** begin DATA PROVIDED **
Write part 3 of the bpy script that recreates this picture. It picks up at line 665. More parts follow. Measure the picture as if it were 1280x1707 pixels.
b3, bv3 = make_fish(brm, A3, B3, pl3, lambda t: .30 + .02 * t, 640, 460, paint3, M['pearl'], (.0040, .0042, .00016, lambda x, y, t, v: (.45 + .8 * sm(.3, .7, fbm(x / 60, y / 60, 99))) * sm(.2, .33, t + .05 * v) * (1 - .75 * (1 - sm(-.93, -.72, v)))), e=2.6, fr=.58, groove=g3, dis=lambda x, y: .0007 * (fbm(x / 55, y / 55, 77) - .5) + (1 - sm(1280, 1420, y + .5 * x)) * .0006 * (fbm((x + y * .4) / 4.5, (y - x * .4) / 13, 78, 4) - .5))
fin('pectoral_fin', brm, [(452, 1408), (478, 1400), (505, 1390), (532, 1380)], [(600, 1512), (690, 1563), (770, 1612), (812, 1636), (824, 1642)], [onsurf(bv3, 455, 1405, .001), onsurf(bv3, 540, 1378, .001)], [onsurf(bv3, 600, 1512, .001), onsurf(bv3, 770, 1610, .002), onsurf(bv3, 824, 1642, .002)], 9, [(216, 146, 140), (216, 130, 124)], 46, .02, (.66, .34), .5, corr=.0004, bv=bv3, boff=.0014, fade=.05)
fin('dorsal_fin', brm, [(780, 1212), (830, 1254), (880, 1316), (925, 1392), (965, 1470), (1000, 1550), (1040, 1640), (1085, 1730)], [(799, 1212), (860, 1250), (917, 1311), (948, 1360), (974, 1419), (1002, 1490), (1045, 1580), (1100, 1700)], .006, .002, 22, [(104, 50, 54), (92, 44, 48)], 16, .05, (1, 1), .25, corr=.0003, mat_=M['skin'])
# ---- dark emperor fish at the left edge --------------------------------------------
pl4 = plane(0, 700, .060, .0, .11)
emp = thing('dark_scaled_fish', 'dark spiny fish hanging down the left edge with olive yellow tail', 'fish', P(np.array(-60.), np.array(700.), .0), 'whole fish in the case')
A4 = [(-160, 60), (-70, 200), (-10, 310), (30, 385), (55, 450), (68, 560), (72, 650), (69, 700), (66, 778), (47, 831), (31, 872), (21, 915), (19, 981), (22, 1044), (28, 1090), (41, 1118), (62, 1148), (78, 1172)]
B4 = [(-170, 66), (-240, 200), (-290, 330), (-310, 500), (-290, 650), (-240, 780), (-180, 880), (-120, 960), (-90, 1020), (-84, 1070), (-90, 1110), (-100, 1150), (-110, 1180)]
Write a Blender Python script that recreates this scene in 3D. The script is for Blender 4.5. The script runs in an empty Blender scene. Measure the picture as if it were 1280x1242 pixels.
** end DATA PROVIDED **
_TASK GOAL:_
Look through the listing above. Pick out each line with "were" and copy it.

_WORKED SOLUTION:_
Write part 3 of the bpy script that recreates this picture. It picks up at line 665. More parts follow. Measure the picture as if it were 1280x1707 pixels.
Write a Blender Python script that recreates this scene in 3D. The script is for Blender 4.5. The script runs in an empty Blender scene. Measure the picture as if it were 1280x1242 pixels.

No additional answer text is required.